Dos o tres semanas de vacaciones en la montaña observando no sólo la naturaleza, sino también las personas que la frecuentan, proporciona muchas dudas sobre lo que está bien y lo que está mal en este medio.
Este verano hemos visto demasiados casos de imprudencia por parte de guías de deportes de aventura, unos profesionales en los que debería ser posible confiar.
Se ganan la vida acercando a las personas al entorno natural y a una práctica deportiva que conlleva un cierto riesgo. Un trabajo apasionante desde muchos puntos de vista.
El problema es dónde fijar el límite de lo que es razonable proponer a los clientes. Por lo general, éstos no tienen capacidad para medir su propia preparación respecto a un medio y una actividad que desconocen, y, por defecto, se fían del guía.
Si el guía es muy escrupuloso y exige unos requisitos muy estrictos para realizar una determinada actividad, puede ciertamente quedarse sin clientes.
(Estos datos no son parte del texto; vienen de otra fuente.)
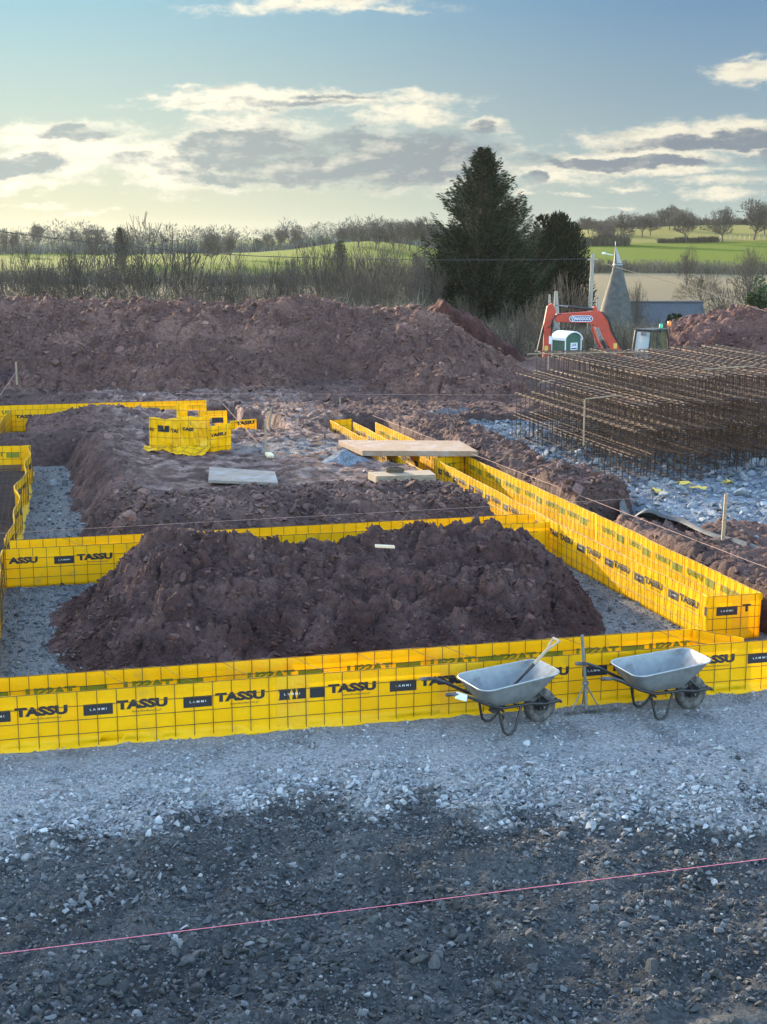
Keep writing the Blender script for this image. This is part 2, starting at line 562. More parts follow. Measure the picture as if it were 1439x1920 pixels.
def ground_col(s, t):
    x, y = s * CA - t * NA, s * NA + t * CA
    D = y
    p = palefac(s, t)[..., None]
    dark = np.array((.060, .062, .064)); pale = np.array((.27, .265, .265))
    n = fbm(s * 1.1, t * 1.1, 4, 91)[..., None]
    dark = dark * (1 + .45 * np.clip(n, -.8, 1.2))
    n2 = fbm(s * 2.1, t * 2.1, 4, 92)[..., None]
    mud = np.array((.11, .10, .10))
    k = sst(n2, .25, .8)
    pl = pale * (1 - k * .55) + mud * k * .55
    c = dark * (1 - p) + pl * p
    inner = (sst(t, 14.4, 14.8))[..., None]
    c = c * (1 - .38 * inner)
    # beyond the site
    az = x / np.maximum(D, 1)
    nn = .5 + .5 * fbm(x * .02, D * .006, 4, 77)
    grass = np.stack([.075 + .03 * nn, .105 + .03 * nn, .008 + .005 * nn], -1)
    dry = np.stack([.17 + .05 * nn, .135 + .04 * nn, .085 + .02 * nn], -1)
    olive = np.stack([.15 + .04 * nn, .14 + .03 * nn, .04 + .01 * nn], -1)
    rough = np.stack([.08 + .03 * nn, .072 + .03 * nn, .045 + .02 * nn], -1)
    w = sst(az, .07, .12)[..., None]
    g_start = 262 - 28 * sst(az, .07, .14)
    fg = sst(D, g_start - 6, g_start + 6)[..., None]
    sc = sst(D, 150, 170)[..., None]
    far_c = rough * (1 - sc) + dry * sc
    far_c = far_c * (1 - fg) + grass * fg
    ol = (sst(D, 345, 352) * sst(az, .07, .1))[..., None]
    far_c = far_c * (1 - ol) + olive * ol
    ff = sst(D, 700, 900)[..., None]
    far_c = far_c * (1 - ff) + np.array((.10, .12, .06)) * ff
    soilc = np.array((.15, .095, .085))
    m = sst(D, 37, 44)[..., None]; c = c * (1 - m) + soilc * m
    m = sst(D, 78, 90)[..., None]; c = c * (1 - m) + far_c * m
    return c


def grid_mesh(name, S, T, zf, cf, m, skirt=0):
    s, t = np.meshgrid(S, T)
    z = zf(s, t)
    V = np.stack([s, t, z], -1).reshape(-1, 3)
    col = cf(s, t).reshape(-1, 3) if cf else None
    nx, ny = len(S), len(T)
    i = np.arange(nx * ny).reshape(ny, nx)
    F = np.stack([i[:-1, :-1], i[:-1, 1:], i[1:, 1:], i[1:, :-1]], -1).reshape(-1, 4)
    return np_mesh(name, V, F, m, col=col, smooth=True)


gs = spaced(-380, 640, -1.6, 10.5, .045, 1.09, 30)
gt = spaced(2, 1150, 8.2, 15.4, .045, 1.025, 30)
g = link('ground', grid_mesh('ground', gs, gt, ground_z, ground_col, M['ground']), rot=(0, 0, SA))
tag(g, kind='structure')


# the soil of the site: platform between the strips, bank beside the right strip, tracked ground up to the heap
def soil_z(s, t):
    n1 = fbm(s * .6, t * .6, 3, 41); n2 = fbm(s * 1.9, t * 1.9, 4, 42)
    z = .42 + .07 * n1 + .04 * n2
    plat = sst(t, 22.5, 23.4) * (1 - sst(t, 37.6, 39.0))
    z = z + .14 * plat
    # clods along the front rim, hump at the back left, swell along the left rim
    z = z + .20 * np.exp(-((t - 23.7 + .3 * perlin(s * .7, s * 0, 3)) / .55) ** 2) * sst(s, 1.2, 2.2) * (.75 + .6 * perlin(s * 1.3, t * .5, 8))
    z = z + .34 * np.exp(-((s - 1.9) / 1.1) ** 2 - ((t - 37.0) / 1.7) ** 2) + .17 * np.exp(-((s - 1.4) / .7) ** 2 - ((t - 30) / 5) ** 2)
    z = z + .10 * np.exp(-((t - 24.9) / .5) ** 2)
    # fine relief, stronger on loose soil than on the trodden top
    loose = np.clip(1.25 - sst(t, 24.8, 25.6) * (1 - sst(t, 32.5, 34.5)) * sst(s, 1.6, 2.4) * (1 - sst(s, 8.9, 9.3)), .25, 1)
    z = z + loose * (rubble(s, t, .22, .075, 43) + rubble(s, t, .09, .035, 44)) + .012 * fbm(s * 7, t * 7, 3, 46)
    w = .22 * fbm(s * .9, t * .9, 3, 47) + .06 * fbm(s * 4, t * 4, 3, 48)
    # trenches: left, right, far right, rear
    z = z * 1.0
    def cut(z, d, wid, floor=-.35):
        """d>0 inside the trench"""
        k = sst(d + w, -wid, .02)
        return z * (1 - k) + floor * k
    leftd = np.minimum(.52 - .022 * (t - 22.5) - s, 32.9 - t)
    z = cut(z, leftd, 1.15)
    rl = 7.75 - .55 * sst(t, 28.2, 28.8)
    rd = np.minimum(np.minimum(s - rl, 9.22 - .35 * sst(t, 28.5, 29.5) - s), 35.9 - t)
    k = sst(rd + w * .25, -.12, .0); z = z * (1 - k) - .35 * k
    md = np.minimum(np.minimum(22.45 - t, 9.2 - s), s + 30)
    k = sst(md + w * .2, -.35, .0); z = z * (1 - k) - .35 * k
    rear = np.minimum(np.minimum(t - 39.2, 40.9 - t), 5.5 - s)
    k = sst(rear + w * .1, -.25, .0); z = z * (1 - k) - .35 * k
    k = sst(np.minimum(np.minimum(-.35 - s, 41 - t), t - 35.2), -.3, 0.0); z = z * (1 - k) - .35 * k
    # pocket with the corner pieces
    k = sst(np.minimum(np.minimum(s - 4.7, 6.0 - s), np.minimum(t - 34.6, 38.9 - t)) + .4 * w, -.3, .0); z = z * (1 - k) - .1 * k
    # right bank, its gap, and the drop to the stone pad
    pad = np.minimum(np.minimum(s - (10.55 + .25 * perlin(t * .6, t * 0, 9)), t - (21.2 + .25 * (s - 10.4))), 35.5 - t)
    k = sst(pad + .4 * w, -.25, .05); z = z * (1 - k) - .2 * k
    bank = sst(s, 9.25, 9.5) * (1 - sst(s, 10.6, 11.5)) * (1 - sst(t, 34, 36))
    z = z + bank * (.12 + .09 * perlin(s * 1.1, t * .5, 60)) * (z > .1)
    gap = np.exp(-((t - 22.55 - .2 * (s - 9.6)) / .38) ** 2) * sst(s, 8.9, 9.3)
    z = z - .75 * np.clip(gap * 1.3, 0, 1) * (z > -.15)
    near = 1 - sst(t, 15.3, 15.9)
    z = z * (1 - near) - .35 * near
    return z


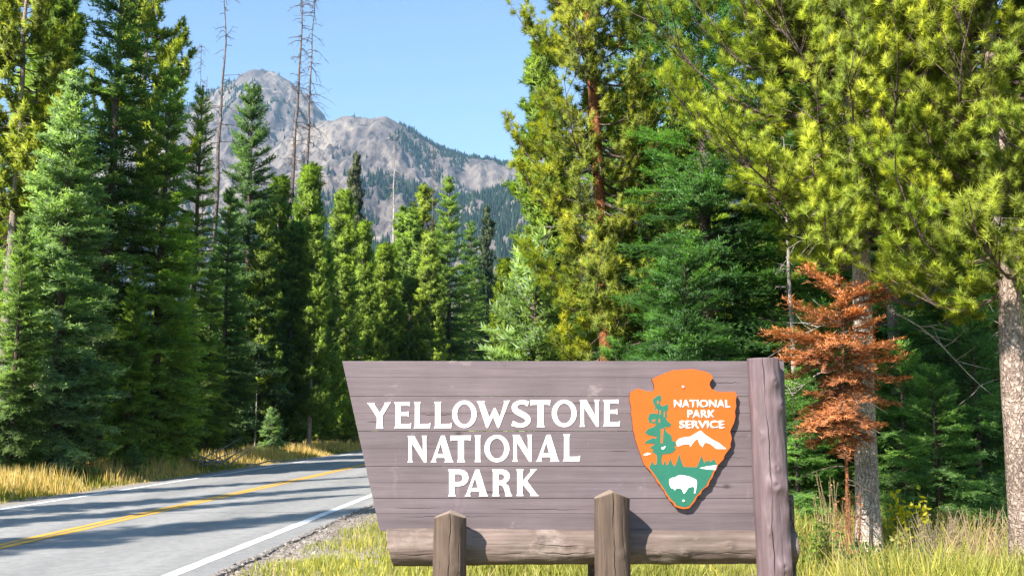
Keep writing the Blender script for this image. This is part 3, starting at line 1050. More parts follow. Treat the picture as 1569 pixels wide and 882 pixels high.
# two short front posts with gabled tops
for (pxc, pw, pk, slope, sd, lab) in ((688.5, 51, 785, 0.36, 5, "shorter weathered front post under the letters"), (939.5, 54, 753, 0.40, 9, "taller weathered front post beside the emblem")):
    Yc = 6.67
    top = sx(pxc, pk, Yc - 0.1)
    r_ = pw / 2 / F * Yc * 1.0
    L_ = top.z + 0.25
    me = log_mesh("front_post", L_, r_ * 1.03, r_ * 0.98, M["front_post"], 'Z', sd, knots=((0.55, FR - .4, .010, .03), (0.72, FR + .5, .008, .025)),
                  cracks=((FR + 0.03, 0.35, 1.02, .03), (FR - 0.55, 0.1, 0.8, .012), (FR + 0.6, 0.2, 0.9, .012)), nseg=64, nlen=110, cap=M["cap_wood"], gable=slope, wob=0.007)
    place_part("front_post", me, (top.x, Yc - SY, -0.25), lab)
# thick right-hand post standing proud of the panel
tp = sx(1169, 549, 6.80)
bp_ = sx(1188, 882, 6.80)
L_ = tp.z + 0.25
ln = (tp.x - bp_.x) * L_ / (tp.z - bp_.z)
KN = [(.93, FR + .35, .014, .035), (.86, FR + .75, .02, .04), (.68, FR + .15, .015, .035), (.63, FR + .05, .028, .05), (.62, FR + .9, .03, .05), (.55, FR + 1.0, .016, .04), (.45, FR + .9, .018, .035), (.40, FR + .25, .02, .04), (.395, FR + 1.1, .03, .05), (.29, FR + .4, .014, .035), (.22, FR + .6, .02, .04), (.77, FR - .6, .01, .03), (.5, FR - .5, .012, .03), (.34, FR - .9, .012, .03)]
me = log_mesh("corner_post", L_, 0.132, 0.108, M["post_paint"], 'Z', 2, knots=KN, cracks=((FR - 0.22, .33, 1.02, .03), (FR + 0.25, 0.05, 0.45, .015)), flats=((FR + 1.3, .114), (FR - 1.0, .112)), nseg=84, nlen=260, lean=ln, wob=0.012)
place_part("corner_post", me, (tp.x - ln, 6.80 - SY, -0.25), "tall knotty brown post at the right end of the panel")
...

Pero si por conseguir estos clientes el guía minusvalora los riesgos que pueden contraer personas demasiado jóvenes, demasiado desentrenadas o demasiado inexpertas, el resultado puede ser mucho peor.
En el libro de Ética para jóvenes de Educación Secundaria que escribimos el año pasado Josep Maria Puig, Xus Martín, Jordi Beltrán y yo misma, destinamos un capítulo a reflexionar sobre Ética y profesiones… La casuística hubiera dado de sí para un libro entero, con la ventaja de que los adolescentes captan a la primera dónde está el dilema.
Aparte de ayudar a resolverlo, hay que recordar aquello de que hace más ruído un árbol cayendo que cien árboles creciendo. Por fortuna, hay guías que son excelentes profesionales.